■ **Your instructions**:
Print all of the lines exactly. Any picture among them stays out.

■ **Data lines**:
## START
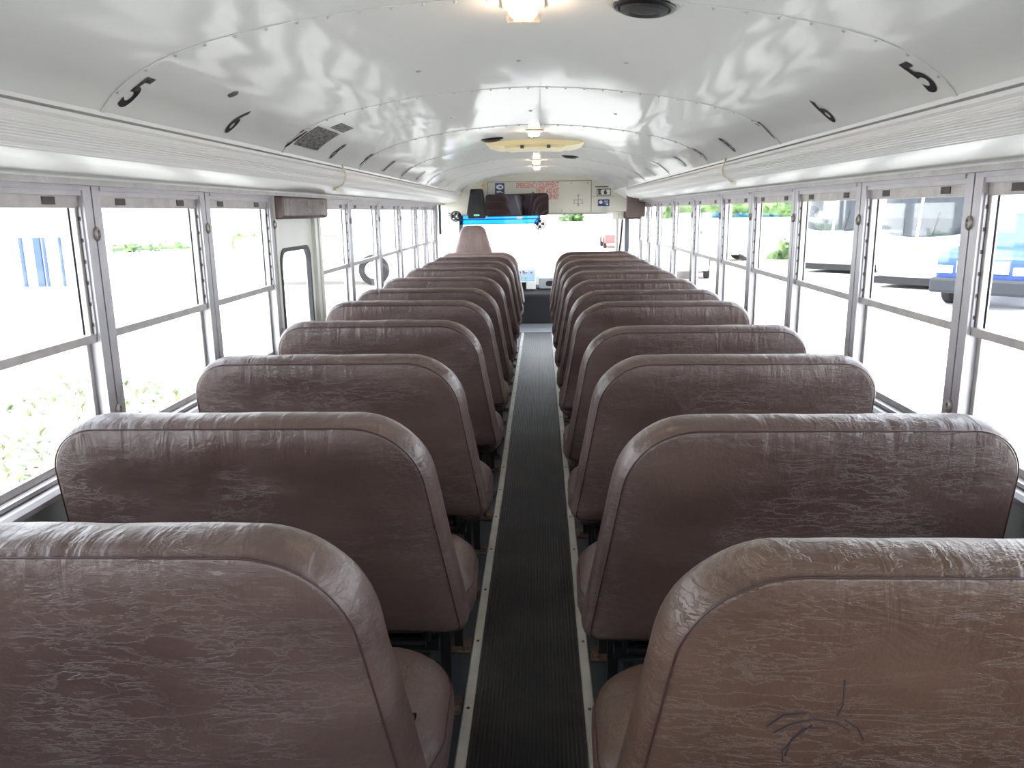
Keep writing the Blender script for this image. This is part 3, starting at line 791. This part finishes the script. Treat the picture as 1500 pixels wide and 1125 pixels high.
# interior mirror
t=empty('rear_view_mirror',(-.235,9.55,1.543)); tag(t,'wide dark framed interior mirror hanging at the front header','mirror')
W_,H_=.375,.130
mb=MB(); O=fillet([(-W_,-H_),(W_,-H_),(W_,H_),(-W_,H_)],.04,6)
I=[(x*.965,z*.90) for x,z in O]; n=len(O)
vs=[(x,0,z) for x,z in O]+[(x,0,z) for x,z in I]+[(x,.03,z) for x,z in O]
fs=[(i,(i+1)%n,n+(i+1)%n,n+i) for i in range(n)]+[(i,2*n+i,2*n+(i+1)%n,(i+1)%n) for i in range(n)]+[tuple(2*n+i for i in range(n))]
mb.add(vs,fs); mb.build('mirror_frame',BLACK,t,smooth=40)
MB().prism(I,.002,.006).build('mirror_glass',MIRROR,t)
mb=MB(); 
for x in (-.2,.2): mb.tube([(x,.02,.05),(x,.2,.12),(x,.345,.12)],.009,8)
mb.build('mirror_bracket',BLACK,t,smooth=60)
t.rotation_euler=(radians(5),radians(-.8),radians(2))

# black display unit with a green led
t=empty('display_unit',(-.722,9.60,1.392)); tag(t,'black tapered display unit with a green light left of the mirror','display')
mb=MB(); n=4
f0=[(-.108,0,0),(.108,0,0),(.120,0,.06),(.072,.03,.345),(-.072,.03,.345),(-.120,0,.06)]
bk=[(x*.95,.20,z) for x,y,z in f0]
mb.add(f0+bk,[(0,1,2,3,4,5)[::-1]]+[(i,(i+1)%6,6+(i+1)%6,6+i) for i in range(6)]+[tuple(6+i for i in range(6))])
mb.build('housing',BLACK,t,bevel=.012)
mb=MB(); mb.add([(-.055,-.003,.15),(.055,-.003,.15),(.045,.012,.30),(-.045,.012,.30),(-.055,.006,.15),(.055,.006,.15),(.045,.022,.30),(-.045,.022,.30)],[(0,1,2,3),(0,4,5,1),(1,5,6,2),(2,6,7,3),(3,7,4,0)]); mb.build('screen',SCREEN,t)
MB().box(-.030,.030,-.004,.004,.035,.044).build('status_light',LED,t)
MB().box(-.088,.088,-.002,.004,.062,.068).build('groove',SCREEN,t)
MB().box(-.04,.04,.2,.3,.15,.25).build('mount',BLACK,t)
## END
■ **Answer to this exercise**:
Keep writing the Blender script for this image. This is part 3, starting at line 791. This part finishes the script. Treat the picture as 1500 pixels wide and 1125 pixels high.
# interior mirror
t=empty('rear_view_mirror',(-.235,9.55,1.543)); tag(t,'wide dark framed interior mirror hanging at the front header','mirror')
W_,H_=.375,.130
mb=MB(); O=fillet([(-W_,-H_),(W_,-H_),(W_,H_),(-W_,H_)],.04,6)
I=[(x*.965,z*.90) for x,z in O]; n=len(O)
vs=[(x,0,z) for x,z in O]+[(x,0,z) for x,z in I]+[(x,.03,z) for x,z in O]
fs=[(i,(i+1)%n,n+(i+1)%n,n+i) for i in range(n)]+[(i,2*n+i,2*n+(i+1)%n,(i+1)%n) for i in range(n)]+[tuple(2*n+i for i in range(n))]
mb.add(vs,fs); mb.build('mirror_frame',BLACK,t,smooth=40)
MB().prism(I,.002,.006).build('mirror_glass',MIRROR,t)
mb=MB(); 
for x in (-.2,.2): mb.tube([(x,.02,.05),(x,.2,.12),(x,.345,.12)],.009,8)
mb.build('mirror_bracket',BLACK,t,smooth=60)
t.rotation_euler=(radians(5),radians(-.8),radians(2))

# black display unit with a green led
t=empty('display_unit',(-.722,9.60,1.392)); tag(t,'black tapered display unit with a green light left of the mirror','display')
mb=MB(); n=4
f0=[(-.108,0,0),(.108,0,0),(.120,0,.06),(.072,.03,.345),(-.072,.03,.345),(-.120,0,.06)]
bk=[(x*.95,.20,z) for x,y,z in f0]
mb.add(f0+bk,[(0,1,2,3,4,5)[::-1]]+[(i,(i+1)%6,6+(i+1)%6,6+i) for i in range(6)]+[tuple(6+i for i in range(6))])
mb.build('housing',BLACK,t,bevel=.012)
mb=MB(); mb.add([(-.055,-.003,.15),(.055,-.003,.15),(.045,.012,.30),(-.045,.012,.30),(-.055,.006,.15),(.055,.006,.15),(.045,.022,.30),(-.045,.022,.30)],[(0,1,2,3),(0,4,5,1),(1,5,6,2),(2,6,7,3),(3,7,4,0)]); mb.build('screen',SCREEN,t)
MB().box(-.030,.030,-.004,.004,.035,.044).build('status_light',LED,t)
MB().box(-.088,.088,-.002,.004,.062,.068).build('groove',SCREEN,t)
MB().box(-.04,.04,.2,.3,.15,.25).build('mount',BLACK,t)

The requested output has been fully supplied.